Now back at her family's home in the exclusive San Diego suburb of San Marcos, Keisler says she was surprised by how aggressively the Arlbergers fought the case. "I saw what kind of money came through there," she says, adding that the club's parking lot was typically filled with Lexuses and Range Rovers. "I wouldn't have expected such an elite club to screw me out of money." Had the club simply paid her the bonus and coughed up the two-week paid vacation, Keisler says, it could have gotten off for about $1,380.

The Arlberg Club, whose membership rolls include railroad tycoon Philip Anschutz, beer barons Joseph, Peter and William Coors and Denver Cadillac dealer Kent Rickenbaugh, has traditionally taken pains to stay out of the public eye. Other than to insist that Keisler was dismissed for cause, current club president W. Bart Berger declines to discuss the case in detail. "The Arlberg Club is a ski club, and any article about the dismissal of the housekeeper would be, quite frankly, a waste of trees," he says.

Berger adds that in fighting the case, the club was simply taking advantage of a public process available to any employer. But Keisler says that in her experience, even the toughest boss would have a hard time matching the Arlbergers in pinching pennies. In fact, she says her first assignment upon being hired in March 1995 was to rake the grounds of the club and plant grass seed "because they wouldn't spend the money to get a landscaper out there."

When ski season arrived last fall, Keisler says she was expected to clean 42 bathrooms per day from floor to ceiling, as well as tending to 22 sleeping rooms. She says she was also responsible for the large main lodge, which includes a dining hall, a pool-table room, a laundry room and a children's room. One week, she says, she worked 96 hours. "I got to the point where I was exhausted, but I would show up," she adds.

Club rules expressly prohibit tipping employees. And Keisler says the members took an equally niggardly approach to their facility, which rents rooms to members during the ski season. (According to the most recent fee schedule available, from 1991, members pay initiation fees that range from $4,500 for "regular proprietary members" to $1,500 for "special woman members," along with annual dues from $600 to $400.)

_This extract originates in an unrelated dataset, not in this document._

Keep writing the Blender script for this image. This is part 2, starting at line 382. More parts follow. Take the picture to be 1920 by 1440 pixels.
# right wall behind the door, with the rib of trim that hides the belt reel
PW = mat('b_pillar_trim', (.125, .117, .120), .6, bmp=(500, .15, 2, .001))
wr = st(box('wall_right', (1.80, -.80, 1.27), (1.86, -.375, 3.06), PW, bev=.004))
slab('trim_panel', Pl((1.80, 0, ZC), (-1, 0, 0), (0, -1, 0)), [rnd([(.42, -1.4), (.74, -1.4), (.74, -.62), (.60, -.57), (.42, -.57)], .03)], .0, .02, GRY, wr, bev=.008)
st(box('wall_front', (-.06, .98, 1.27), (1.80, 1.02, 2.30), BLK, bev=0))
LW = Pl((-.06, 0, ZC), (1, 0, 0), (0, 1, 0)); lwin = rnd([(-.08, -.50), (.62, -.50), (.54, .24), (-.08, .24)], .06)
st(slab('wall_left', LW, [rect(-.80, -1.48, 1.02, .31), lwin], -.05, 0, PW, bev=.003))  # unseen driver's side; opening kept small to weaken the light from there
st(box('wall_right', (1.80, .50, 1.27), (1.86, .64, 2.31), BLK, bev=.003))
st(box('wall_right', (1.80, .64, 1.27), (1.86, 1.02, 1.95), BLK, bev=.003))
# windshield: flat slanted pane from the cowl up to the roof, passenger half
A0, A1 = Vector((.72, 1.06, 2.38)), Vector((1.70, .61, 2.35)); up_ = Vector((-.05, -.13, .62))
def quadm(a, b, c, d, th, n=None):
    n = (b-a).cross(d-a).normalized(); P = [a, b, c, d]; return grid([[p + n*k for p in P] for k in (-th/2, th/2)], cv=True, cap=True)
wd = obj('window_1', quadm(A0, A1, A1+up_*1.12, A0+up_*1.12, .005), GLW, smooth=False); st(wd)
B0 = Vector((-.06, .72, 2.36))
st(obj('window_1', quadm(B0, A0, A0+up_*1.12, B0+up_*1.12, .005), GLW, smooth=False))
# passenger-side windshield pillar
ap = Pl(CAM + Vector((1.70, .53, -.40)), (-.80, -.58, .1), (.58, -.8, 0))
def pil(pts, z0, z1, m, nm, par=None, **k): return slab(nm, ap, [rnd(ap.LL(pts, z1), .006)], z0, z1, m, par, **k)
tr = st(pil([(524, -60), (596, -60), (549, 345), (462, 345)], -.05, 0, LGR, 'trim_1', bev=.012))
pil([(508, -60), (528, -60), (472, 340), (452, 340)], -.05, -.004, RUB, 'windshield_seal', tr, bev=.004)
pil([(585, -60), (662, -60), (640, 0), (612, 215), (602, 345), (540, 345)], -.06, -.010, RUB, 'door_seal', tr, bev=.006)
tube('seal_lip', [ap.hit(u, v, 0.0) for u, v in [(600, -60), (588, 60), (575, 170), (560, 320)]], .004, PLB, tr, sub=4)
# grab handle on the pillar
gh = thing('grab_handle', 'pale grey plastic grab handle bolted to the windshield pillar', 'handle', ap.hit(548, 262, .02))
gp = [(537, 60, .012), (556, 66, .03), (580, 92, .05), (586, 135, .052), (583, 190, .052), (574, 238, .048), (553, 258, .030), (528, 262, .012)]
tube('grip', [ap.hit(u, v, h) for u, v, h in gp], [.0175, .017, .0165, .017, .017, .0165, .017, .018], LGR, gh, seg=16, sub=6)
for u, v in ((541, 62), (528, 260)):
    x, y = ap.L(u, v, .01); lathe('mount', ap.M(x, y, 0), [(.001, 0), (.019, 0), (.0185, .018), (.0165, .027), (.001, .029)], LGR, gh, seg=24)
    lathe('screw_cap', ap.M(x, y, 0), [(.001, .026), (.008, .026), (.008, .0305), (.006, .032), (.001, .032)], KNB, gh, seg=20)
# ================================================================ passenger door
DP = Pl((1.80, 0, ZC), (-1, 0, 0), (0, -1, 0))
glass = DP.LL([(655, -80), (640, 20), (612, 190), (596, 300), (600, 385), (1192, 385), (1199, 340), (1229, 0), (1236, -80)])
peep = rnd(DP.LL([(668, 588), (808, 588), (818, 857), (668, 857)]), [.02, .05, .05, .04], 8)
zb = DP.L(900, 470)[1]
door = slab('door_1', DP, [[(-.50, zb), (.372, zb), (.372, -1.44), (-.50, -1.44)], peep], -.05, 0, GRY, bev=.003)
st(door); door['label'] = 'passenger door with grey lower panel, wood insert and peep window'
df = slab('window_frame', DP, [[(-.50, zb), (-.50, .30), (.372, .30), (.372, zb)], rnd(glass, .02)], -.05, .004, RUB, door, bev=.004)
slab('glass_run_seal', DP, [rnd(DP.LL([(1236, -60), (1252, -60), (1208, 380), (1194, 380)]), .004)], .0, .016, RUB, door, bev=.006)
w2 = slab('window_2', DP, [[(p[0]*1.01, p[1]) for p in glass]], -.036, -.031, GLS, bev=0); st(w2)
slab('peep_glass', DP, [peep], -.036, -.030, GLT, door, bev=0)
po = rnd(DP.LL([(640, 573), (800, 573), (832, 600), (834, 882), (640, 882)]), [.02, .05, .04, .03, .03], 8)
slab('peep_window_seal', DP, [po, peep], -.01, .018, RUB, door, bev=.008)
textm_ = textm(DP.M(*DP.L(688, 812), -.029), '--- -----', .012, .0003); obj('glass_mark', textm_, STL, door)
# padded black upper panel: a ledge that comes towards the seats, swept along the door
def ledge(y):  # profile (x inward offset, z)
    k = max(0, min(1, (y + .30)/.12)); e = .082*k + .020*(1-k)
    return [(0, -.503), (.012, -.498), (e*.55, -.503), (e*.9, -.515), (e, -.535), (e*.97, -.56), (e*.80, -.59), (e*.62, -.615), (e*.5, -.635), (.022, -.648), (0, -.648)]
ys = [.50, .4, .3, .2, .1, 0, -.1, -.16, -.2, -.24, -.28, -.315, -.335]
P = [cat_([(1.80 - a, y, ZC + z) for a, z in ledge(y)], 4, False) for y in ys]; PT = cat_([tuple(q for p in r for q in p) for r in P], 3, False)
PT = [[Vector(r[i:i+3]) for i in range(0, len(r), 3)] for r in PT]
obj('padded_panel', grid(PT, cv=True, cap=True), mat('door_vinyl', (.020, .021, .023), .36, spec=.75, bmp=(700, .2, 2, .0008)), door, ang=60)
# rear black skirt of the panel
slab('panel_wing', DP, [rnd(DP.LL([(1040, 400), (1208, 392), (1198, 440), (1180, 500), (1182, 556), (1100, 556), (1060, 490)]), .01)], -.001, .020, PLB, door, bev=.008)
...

"When things would be ordered, it would be the cheapest things they could possibly get," says Keisler. "The place is not well-built. The walls aren't even finished inside." Staff members referred to the bedspreads as "the Salvation Army bedspreads," she adds. "They were old and hideous."

But despite its alleged decrepitude, the mountain lodge is a crown jewel for the Arlbergers. As Keisler explains it, "You come off the ski run and ski through the trees, and you're at the back door. That's what's so great about the Arlberg Club."

Founded in 1929, when many Coloradans were about to be staggered by the Great Depression, the Arlberg Club is one of the state's most restrictive private societies. Laid out as an alpine cousin to the Denver Country Club, the organization's 160-acre estate at Winter Park has served as a mountain playground for Denver bluebloods and their families ever since. Though the club has enjoyed taxpayer subsidies--in 1939 the federal Works Progress Administration built a ski slide on the mountain--it pays no income tax, because it is a nonprofit organization. (The Arlbergers' charitable purpose, according to documents on file with the Internal Revenue Service, is "the development of expert downhill skiing among Colorado skiers.")

In its most recent available tax returns, from 1993, the club reported income of nearly half a million dollars from room rental, meals and member dues. It also collected $74,500 in rental fees from the Winter Park Recreational Association, a nonprofit cousin that operates the Winter Park ski area as an agent of the City of Denver. (The WPRA pays rent because part of its ski runs cross land owned by the Arlberg Club.)

The club has always enjoyed a cozy relationship with the city and the WPRA. Several WPRA boardmembers have doubled as Arlbergers, including Thor Groswold, the father of current WPRA president Gerald F. Groswold, and Allen R. Phipps, the Denver multimillionaire who con-vinced the city to form the WPRA in 1950. WPRA employees to this day check the IDs of people who try to drive up the club's access road, which connects to the employee parking lot of the Mary Jane ski area.

Keisler, meanwhile, says she won't be returning to the Arlberg Club anytime soon. "I have friends still there, and I'll still visit to ski," she says. "But I probably will never want to live there again."

Her attorney, William E. Benjamin, says the Arlberg Club's conduct in the case was no different from that of hundreds of other employers he's dealt with in unemployment disputes. Says Benjamin of the club's motive for fighting Keisler's claim so ardently, "I would assume it's more a desire to save a few bucks than anything else."